• alexander borodin'in, franz liszt'e ithaf ettiği ve ilk defa st petersburg'da 8 nisan 1880'de seslendirilmiş eseri. sağda solda duyup da adını bilmediklerimizdendir. ilk seslendirilişi ile ilgili olarak da orkestranın nicolai rimsky korsakov tarafından yönetildiğini vurgulayalım.
  • aleksandır borodin yaşamı ve eserleri kitabında bu büyülü eseri şöyle anlatmış dinçer yıldız ;

    "...yapıt,kemanların oktav aralıgıyla üst registerde tınlattıgı uzun süreli bir mi tonuyla başlar.bu bize engin steplerin boşluğu,sessizliği ve hüzün veren görünüşünü anımsatır.klarnetten bir rus halk ezgisi duyulur.bunu koranglenin sunduğu, birkaç nota çevresinde dönen yanık,baygın ve melankolik bir asya ezgisi izler.çello ve basların pizzicato tınıları develerin ve atların yorgun argın yürüyüşlerinin ritmik bir betimidir.bunlar, bestecinin asya kıtasının geniş steplerinde doğu ile batının karşılaştıkları tabloyu geliştiren yalın anlatım araçlarıdır.rus ya da başka ulustan birçok besteci borodin in düşüncelerini - o nun obua ve korangleyi, çellolar ve viyolaları oryantal tema için ince bir duyarlılıkla kulanışını;pedal nota mi ile monotonlugu yansıtısını; hüzünlü asya teması ile yalın rus halk ezgisi arasındaki etkili karşıtlıgı polifonik anlamda armonik birliğe götürüşünü ve bir de bütün parçadaki egzotik renklendirmeyi-kopya etmişlerdir...."

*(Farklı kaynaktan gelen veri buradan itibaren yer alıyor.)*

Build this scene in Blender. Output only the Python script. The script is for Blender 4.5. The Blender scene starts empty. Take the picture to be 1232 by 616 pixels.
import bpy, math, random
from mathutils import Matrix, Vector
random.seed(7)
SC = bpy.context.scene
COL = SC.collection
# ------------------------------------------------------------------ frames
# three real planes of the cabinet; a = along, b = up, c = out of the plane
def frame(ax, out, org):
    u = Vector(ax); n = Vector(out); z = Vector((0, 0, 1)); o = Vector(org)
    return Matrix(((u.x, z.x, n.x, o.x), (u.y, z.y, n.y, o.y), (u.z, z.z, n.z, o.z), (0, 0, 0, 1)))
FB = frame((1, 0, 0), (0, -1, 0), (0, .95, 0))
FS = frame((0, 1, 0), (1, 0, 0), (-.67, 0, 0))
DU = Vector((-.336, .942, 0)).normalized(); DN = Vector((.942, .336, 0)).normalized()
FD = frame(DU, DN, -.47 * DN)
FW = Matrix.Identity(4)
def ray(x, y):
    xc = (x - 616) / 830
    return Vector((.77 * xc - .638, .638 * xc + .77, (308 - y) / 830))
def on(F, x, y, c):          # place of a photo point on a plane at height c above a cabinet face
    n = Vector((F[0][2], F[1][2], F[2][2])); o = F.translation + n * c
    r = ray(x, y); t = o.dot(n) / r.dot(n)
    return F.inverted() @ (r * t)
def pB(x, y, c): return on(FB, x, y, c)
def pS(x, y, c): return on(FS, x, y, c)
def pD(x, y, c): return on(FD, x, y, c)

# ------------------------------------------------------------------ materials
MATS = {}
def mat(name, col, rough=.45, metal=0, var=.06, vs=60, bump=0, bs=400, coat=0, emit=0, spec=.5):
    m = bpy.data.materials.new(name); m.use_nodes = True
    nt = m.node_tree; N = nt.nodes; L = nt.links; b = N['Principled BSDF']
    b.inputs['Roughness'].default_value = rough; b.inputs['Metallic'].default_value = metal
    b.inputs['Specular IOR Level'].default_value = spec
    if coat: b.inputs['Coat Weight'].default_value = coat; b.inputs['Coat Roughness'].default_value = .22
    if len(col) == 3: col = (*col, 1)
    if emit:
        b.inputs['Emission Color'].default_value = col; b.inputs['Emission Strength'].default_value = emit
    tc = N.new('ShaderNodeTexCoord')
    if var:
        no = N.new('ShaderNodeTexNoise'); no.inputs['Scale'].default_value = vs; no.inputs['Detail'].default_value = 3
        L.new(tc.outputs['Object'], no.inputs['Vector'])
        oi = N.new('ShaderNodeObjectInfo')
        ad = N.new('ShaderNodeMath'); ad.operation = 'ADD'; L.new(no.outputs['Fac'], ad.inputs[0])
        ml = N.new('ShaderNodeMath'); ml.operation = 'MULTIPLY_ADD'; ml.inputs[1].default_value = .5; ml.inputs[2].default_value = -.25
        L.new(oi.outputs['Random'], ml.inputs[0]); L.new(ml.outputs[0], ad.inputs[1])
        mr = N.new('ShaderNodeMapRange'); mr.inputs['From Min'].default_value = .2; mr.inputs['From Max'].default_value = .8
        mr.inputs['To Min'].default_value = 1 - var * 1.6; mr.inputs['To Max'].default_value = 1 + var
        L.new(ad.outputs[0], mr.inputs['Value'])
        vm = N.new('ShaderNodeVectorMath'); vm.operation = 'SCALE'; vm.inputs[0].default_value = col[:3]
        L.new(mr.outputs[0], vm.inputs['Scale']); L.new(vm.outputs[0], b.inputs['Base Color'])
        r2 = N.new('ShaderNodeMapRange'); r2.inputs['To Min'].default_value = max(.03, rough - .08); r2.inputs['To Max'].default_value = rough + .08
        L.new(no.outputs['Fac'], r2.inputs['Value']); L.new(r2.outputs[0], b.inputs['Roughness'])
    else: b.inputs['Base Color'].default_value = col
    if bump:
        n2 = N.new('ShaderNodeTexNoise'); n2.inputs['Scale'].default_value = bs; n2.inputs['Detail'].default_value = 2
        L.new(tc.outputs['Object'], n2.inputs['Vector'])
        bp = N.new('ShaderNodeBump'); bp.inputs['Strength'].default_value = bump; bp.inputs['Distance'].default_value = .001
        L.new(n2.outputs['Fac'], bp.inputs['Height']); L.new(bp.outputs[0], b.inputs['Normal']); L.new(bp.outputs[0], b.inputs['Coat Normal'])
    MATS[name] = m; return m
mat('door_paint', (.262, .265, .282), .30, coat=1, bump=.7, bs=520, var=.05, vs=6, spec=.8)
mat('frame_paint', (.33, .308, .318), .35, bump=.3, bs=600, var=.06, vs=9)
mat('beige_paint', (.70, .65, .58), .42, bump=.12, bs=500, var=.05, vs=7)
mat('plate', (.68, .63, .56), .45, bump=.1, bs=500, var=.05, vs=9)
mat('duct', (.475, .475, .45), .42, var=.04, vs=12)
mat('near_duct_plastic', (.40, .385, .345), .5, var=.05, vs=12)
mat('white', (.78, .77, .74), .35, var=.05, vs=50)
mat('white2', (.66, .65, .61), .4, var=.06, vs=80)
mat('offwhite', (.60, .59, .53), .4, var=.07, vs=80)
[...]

    ayrıca bu yorum, bu yoğun müziği zihnimde müthiş bir şekilde sadeleştirmiş, keşfetmemi, anlamamı sağlamıştır.

    (bkz: in the steppes of central asia)
  • borodin'in bu eserini lisede müzik öğretmenimiz dinletmişti. bir yandan da parçanın anlattıkları hakkında bilgi vermişti. bozkırın ortasındaki bir izleyicinin önünden gelip geçen bir kervanı, yaylıların kervanın göründüğü ufuk çizgisini çizmesini, kervanın tam izleyici önüne geldiği noktada müziğin doruğa ulamasını ve kervanın kaybolduğu ufuk çizgisini çizen yaylı sesini büyük bir heyecanla anlatmıştı.

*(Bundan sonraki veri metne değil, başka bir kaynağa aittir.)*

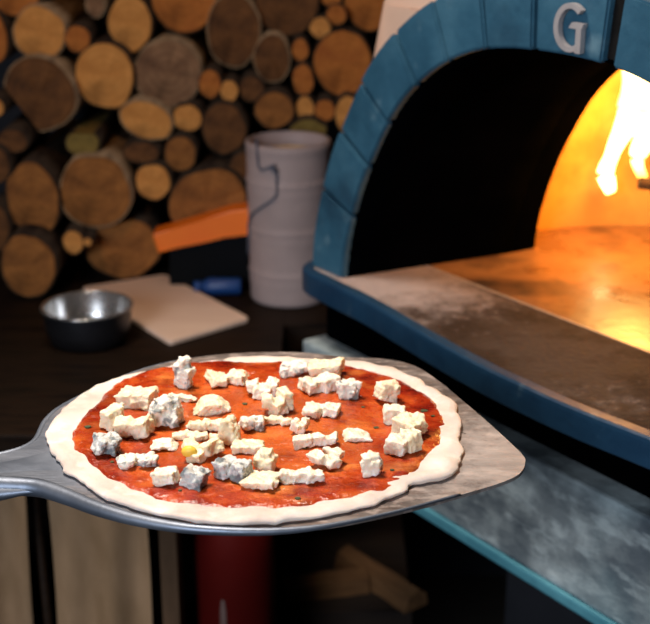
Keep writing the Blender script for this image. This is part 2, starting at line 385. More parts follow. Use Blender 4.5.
# chamber: round domed fire chamber, open where the mouth is
CQ, CR, CH = .25, .375, .42
b = bmesh.new(); nseg, nlev = 64, 14; rr = []
for j in range(nlev+1):
    e = (PI/2)*j/nlev
    rad = CR*math.cos(e)**.7 if j < nlev else .004; z = 1.0 + CH*math.sin(e)
    rr.append([b.verts.new((.345+rad*math.cos(2*PI*k/nseg), CQ+rad*math.sin(2*PI*k/nseg), z)) for k in range(nseg)])
for j in range(nlev):
    for k in range(nseg):
        c = [rr[j][k], rr[j][(k+1) % nseg], rr[j+1][(k+1) % nseg], rr[j+1][k]]
        if all(v.co.y > QM+.02 for v in c): b.faces.new(c)
for v in [v for v in b.verts if not v.link_faces]: b.verts.remove(v)
opart('fire_chamber', b, M['firebrick'], smooth=True)
# hearth: shelf slab in front, oven floor behind the joint
shelf = [(-.072, .115), (-.078, .05), (-.077, .004), (-.068, -.020), (-.045, -.030), (.0, -.033), (.08, -.036), (.15, -.044), (.217, -.053), (.30, -.061), (.38, -.064), (.46, -.062),
         (.535, -.055), (.61, -.046), (.68, -.036), (.74, -.030), (.765, -.018), (.77, .004), (.77, .05), (.765, .115)]
sh = [(p.x, p.y) for p in catmull([(s, q, 0) for s, q in shelf[1:-1]], 4)]
ins = []
for i, (s, q) in enumerate(sh):
    a = sh[max(i-1, 0)]; c = sh[min(i+1, len(sh)-1)]; t = Vector((c[0]-a[0], c[1]-a[1])).normalized()
    ins.append((s - t.y*.011, q + t.x*.011))
b = bmesh.new(); ngon_prism(b, [(ins[0][0], .1065)] + ins + [(ins[-1][0], .1065)], .9715, 1.0); opart('shelf_slab', b, M['slab'])
b = bmesh.new()
tmp_pts = [(-.06, .1095), (.75, .1095), (.75, .30)] + [(.345+.385*math.cos(a), CQ+.385*math.sin(a)) for a in [PI*k/24 for k in range(25)]] + [(-.06, .30)]
ngon_prism(b, tmp_pts, .955, .9995); opart('oven_floor', b, M['hearth'])
b = bmesh.new()     # lip round the shelf edge
prof = [(-.011, 1.0), (-.009, 1.0022), (.0025, 1.0022), (.0045, 1.000), (.0048, .996), (.0042, .972), (.003, .9705), (-.011, .9705)]
L_ = []
for (r_, z_) in prof:
    ring = []
    for i, (s, q) in enumerate(sh):
        a = sh[max(i-1, 0)]; c = sh[min(i+1, len(sh)-1)]; t = Vector((c[0]-a[0], c[1]-a[1])).normalized()
        wob = .0012*noise.noise(Vector((s*22, q*22, z_*9)))
        ring.append(b.verts.new((s + t.y*(r_+wob), q - t.x*(r_+wob), z_+wob)))
    L_.append(ring)
for k in range(len(prof)):
    k2 = (k+1) % len(prof)
    for i in range(len(sh)-1): b.faces.new((L_[k][i], L_[k][i+1], L_[k2][i+1], L_[k2][i]))
b.faces.new([r_[0] for r_ in L_]); b.faces.new([r_[-1] for r_ in L_][::-1])
opart('shelf_edge', b, M['lip'])
b = bmesh.new(); box(b, -.05, .74, .0, .60, .905, .9712); opart('under_shelf_plinth', b, M['sootshade'])  # black colour holds the shade under the shelf overhang
b = bmesh.new(); box(b, -.06, .75, .1067, .1093, .9713, 1.0004); opart('floor_joint_strip', b, M['joint'])
b = bmesh.new(); box(b, -.060, .785, -.032, .82, .775, .905); bevel(b, .004); opart('stand_slab', b, M['apron'])
b = bmesh.new(); box(b, -.064, .789, -.036, .82, .761, .775); bevel(b, .003); opart('stand_edge_strip', b, M['teal'])
b = bmesh.new(); box(b, .10, .75, .20, .80, 0, .761); opart('stand_wall', b, M['wall'])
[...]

    lisede kalan zamanımızda sazlı bir eğlenceye dönüşmüştü bu anlatım. arkadaşlardan biri bağlamayı eline alır, önce drilin drilin tarzında hafif hafif, giderek artan şiddete zodong bızooong diye çılgıncasına vurmaya başlardı. bir başka arkadaş da "evet!.. develer göründü!.. kervan geliyor, geliyor, geçiyor, evet işte geçiyor, geçiyoooor, geçti, geçti, geçtiiii, gittiiiiiii..." biçiminde anlatırdı. çakma eserimiz, driling driling biçiminde ufuk çizgisini çizen bağlamanın son vuruşlarıyla son bulurdu.` : hey gidi günler`` : izmir fen lisesi`
  • benim zaman makinelerimden biridir.
    eser çalmaya başlar ve dünyayı ilk anlamaya başladığım çocukluk günlerime giderim, mutlu olurum.
    parça biter, bugüne dönerim.
    bakarım ki tatsız tutsuz herşey; yine çalmaya başlarım.
    sonu gelmez bunun, gelmiyor da zaten.

    http://www.youtube.com/watch?v=dq4bomxkvqq

    edit şeysi: link bakım-onarım
  • dinlemekten tanımlanamaz bir haz aldığım, şu anda da kulaklarımdan ve ruhumdan akıp giden borodin eseri.